I can’t think of a better reason to go to Hollywood than to hear about those heroes, ordinary people making an extraodinary difference.  They were the people in the back of my mind as I shaped Lanie’s story about the choices each one of us can make that will save our world.

Lanie’s sisters

Toni Buzzeo, library goddess and acclaimed children’s book author (and a member of my writing group) tells people that when she was stuck on a draft of a manuscript, I said, “If this were my story, it would be a sister story.”  That comment led to the revision that turned manuscript into this fabulous book.  She often shows a picture of my family to give a little extra context for my remark.

That baby on my brother Chris’s lap is the fifth Kurtz girl.  I know sisters.

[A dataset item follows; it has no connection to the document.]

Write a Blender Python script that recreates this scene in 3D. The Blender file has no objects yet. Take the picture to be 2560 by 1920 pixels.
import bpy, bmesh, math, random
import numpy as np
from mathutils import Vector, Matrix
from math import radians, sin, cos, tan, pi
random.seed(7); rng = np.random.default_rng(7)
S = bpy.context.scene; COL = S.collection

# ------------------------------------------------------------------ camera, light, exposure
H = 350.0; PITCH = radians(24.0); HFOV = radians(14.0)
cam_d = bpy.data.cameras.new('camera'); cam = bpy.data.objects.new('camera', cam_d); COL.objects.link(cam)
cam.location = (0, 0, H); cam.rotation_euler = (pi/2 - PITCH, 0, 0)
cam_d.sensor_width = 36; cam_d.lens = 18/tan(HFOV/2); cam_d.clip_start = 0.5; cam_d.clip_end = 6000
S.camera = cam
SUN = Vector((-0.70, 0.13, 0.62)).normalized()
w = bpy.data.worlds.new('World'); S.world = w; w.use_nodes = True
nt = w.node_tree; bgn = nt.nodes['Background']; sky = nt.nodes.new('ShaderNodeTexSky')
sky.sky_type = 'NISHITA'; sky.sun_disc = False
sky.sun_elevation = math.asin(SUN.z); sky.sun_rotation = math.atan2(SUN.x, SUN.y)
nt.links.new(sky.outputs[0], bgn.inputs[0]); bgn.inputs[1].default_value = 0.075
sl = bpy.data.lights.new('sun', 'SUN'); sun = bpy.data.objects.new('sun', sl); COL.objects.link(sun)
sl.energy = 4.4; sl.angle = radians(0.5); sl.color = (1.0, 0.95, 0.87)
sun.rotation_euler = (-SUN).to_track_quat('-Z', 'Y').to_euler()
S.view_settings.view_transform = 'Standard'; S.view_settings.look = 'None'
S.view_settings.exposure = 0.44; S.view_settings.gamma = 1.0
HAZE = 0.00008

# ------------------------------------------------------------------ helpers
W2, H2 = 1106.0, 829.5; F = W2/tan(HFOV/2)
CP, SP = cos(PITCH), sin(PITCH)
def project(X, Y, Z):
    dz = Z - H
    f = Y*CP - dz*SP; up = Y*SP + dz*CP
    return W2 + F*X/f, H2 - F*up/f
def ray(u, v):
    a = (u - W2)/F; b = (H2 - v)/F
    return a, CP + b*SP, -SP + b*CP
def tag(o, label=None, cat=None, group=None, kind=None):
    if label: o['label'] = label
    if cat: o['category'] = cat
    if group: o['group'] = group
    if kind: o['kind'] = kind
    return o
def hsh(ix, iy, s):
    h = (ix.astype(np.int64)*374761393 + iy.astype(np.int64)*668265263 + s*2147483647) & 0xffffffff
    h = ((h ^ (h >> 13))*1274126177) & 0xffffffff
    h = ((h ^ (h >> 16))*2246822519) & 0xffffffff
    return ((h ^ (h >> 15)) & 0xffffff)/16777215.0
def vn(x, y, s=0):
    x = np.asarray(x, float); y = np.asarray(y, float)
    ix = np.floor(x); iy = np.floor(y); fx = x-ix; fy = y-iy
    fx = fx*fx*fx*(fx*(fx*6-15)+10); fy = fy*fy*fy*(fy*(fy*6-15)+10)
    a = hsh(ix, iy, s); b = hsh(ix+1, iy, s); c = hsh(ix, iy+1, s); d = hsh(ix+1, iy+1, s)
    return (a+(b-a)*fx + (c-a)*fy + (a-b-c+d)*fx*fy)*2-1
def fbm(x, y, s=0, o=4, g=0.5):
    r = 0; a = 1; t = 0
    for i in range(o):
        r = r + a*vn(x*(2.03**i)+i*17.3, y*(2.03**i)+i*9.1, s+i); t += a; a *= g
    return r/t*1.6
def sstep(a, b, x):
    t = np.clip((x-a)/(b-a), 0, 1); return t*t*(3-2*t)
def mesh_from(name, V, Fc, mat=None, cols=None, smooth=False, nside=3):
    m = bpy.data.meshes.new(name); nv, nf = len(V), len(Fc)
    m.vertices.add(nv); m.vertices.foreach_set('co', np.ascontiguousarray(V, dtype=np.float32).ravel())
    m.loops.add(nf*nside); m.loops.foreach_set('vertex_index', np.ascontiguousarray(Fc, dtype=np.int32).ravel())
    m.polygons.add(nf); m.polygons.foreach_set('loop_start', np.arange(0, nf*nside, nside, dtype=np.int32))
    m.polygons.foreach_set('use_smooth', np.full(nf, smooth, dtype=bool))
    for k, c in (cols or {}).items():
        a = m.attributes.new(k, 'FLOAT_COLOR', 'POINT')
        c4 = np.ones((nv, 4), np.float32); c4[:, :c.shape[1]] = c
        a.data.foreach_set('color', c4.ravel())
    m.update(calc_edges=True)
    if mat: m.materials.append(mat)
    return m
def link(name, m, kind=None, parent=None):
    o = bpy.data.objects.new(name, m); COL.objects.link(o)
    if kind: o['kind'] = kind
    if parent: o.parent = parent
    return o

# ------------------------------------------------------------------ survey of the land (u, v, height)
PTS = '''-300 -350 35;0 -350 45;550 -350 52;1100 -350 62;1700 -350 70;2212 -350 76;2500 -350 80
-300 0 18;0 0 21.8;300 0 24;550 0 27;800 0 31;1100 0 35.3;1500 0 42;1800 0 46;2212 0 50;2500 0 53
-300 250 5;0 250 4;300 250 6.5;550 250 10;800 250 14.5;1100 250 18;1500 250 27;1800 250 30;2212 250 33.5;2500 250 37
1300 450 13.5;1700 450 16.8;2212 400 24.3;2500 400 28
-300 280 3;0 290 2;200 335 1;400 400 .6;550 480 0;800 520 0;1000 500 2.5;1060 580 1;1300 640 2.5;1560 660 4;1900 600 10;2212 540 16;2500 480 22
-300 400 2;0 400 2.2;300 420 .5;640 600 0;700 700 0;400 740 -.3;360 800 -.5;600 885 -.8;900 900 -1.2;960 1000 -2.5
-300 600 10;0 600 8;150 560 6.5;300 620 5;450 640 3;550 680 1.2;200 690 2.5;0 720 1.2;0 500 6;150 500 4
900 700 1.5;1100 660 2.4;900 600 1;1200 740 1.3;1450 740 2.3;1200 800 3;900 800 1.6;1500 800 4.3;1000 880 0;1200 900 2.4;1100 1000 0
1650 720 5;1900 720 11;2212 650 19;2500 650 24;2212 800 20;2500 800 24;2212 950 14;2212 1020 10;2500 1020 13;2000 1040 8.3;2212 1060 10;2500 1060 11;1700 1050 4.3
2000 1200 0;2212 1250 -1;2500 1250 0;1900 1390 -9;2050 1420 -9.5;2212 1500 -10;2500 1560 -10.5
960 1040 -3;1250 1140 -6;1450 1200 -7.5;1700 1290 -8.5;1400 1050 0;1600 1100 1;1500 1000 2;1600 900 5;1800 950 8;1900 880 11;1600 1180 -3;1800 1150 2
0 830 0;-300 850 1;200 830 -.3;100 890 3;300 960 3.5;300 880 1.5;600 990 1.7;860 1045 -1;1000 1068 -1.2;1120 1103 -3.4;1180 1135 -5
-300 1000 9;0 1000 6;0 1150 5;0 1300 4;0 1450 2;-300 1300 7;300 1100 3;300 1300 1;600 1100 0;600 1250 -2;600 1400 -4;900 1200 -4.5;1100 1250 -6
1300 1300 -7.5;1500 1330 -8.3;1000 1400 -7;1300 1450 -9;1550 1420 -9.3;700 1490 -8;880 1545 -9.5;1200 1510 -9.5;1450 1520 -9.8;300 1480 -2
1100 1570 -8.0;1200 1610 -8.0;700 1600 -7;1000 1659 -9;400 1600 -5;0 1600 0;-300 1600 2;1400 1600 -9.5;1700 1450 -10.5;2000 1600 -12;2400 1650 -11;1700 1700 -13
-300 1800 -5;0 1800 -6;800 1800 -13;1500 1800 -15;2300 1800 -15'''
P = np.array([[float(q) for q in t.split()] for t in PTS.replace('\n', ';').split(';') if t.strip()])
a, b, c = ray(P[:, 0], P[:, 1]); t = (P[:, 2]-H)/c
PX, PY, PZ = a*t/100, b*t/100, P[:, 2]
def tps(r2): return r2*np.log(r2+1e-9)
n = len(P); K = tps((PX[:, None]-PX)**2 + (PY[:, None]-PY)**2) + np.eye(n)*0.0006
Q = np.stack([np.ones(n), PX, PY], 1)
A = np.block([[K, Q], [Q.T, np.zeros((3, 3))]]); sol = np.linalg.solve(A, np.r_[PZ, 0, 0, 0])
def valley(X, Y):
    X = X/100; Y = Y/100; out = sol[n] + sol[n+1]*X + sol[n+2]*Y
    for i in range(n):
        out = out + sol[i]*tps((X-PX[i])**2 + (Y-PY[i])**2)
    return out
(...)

I can well remember when the sister scene looked more like this. I’m the one in the middle, already with my mouth open to tell a story, no doubt.  So when Lanie’s family started to take shape in my mind, it’s no wonder that she popped out as a middle kid.  (Yes my older sister did play the cello.)

That little kid on the end now lives in the Minneapolis area, and she and one of her seven sons came to my signing at the American Girl store there.  Thrilldom!

The staff at the store hosted us beautifully, and Joy was treated to a banana split after the signing.  She and Mike said it was fun to have a relative that was so famous (at least for a day).  I thought one banana split was little enough payment for all that material on little sisters that made Emily’s character so easy to write!

I’m finally home for a week or two and have had time to download pictures, reliving memories of the three American Girl store signings that I’ve had so far.  Just call me Princess Jane.

Apparently, the Boston store has had extraordinary sales of the camper that comes with Lanie.  When I was doing research about the area, I saw the many camping possibilities nearby.  Maybe that’s why?

Here the Boston Lanie dolls are wearing their tee-shirts that support the National Wildlife Federation and their campaign to get kids outside.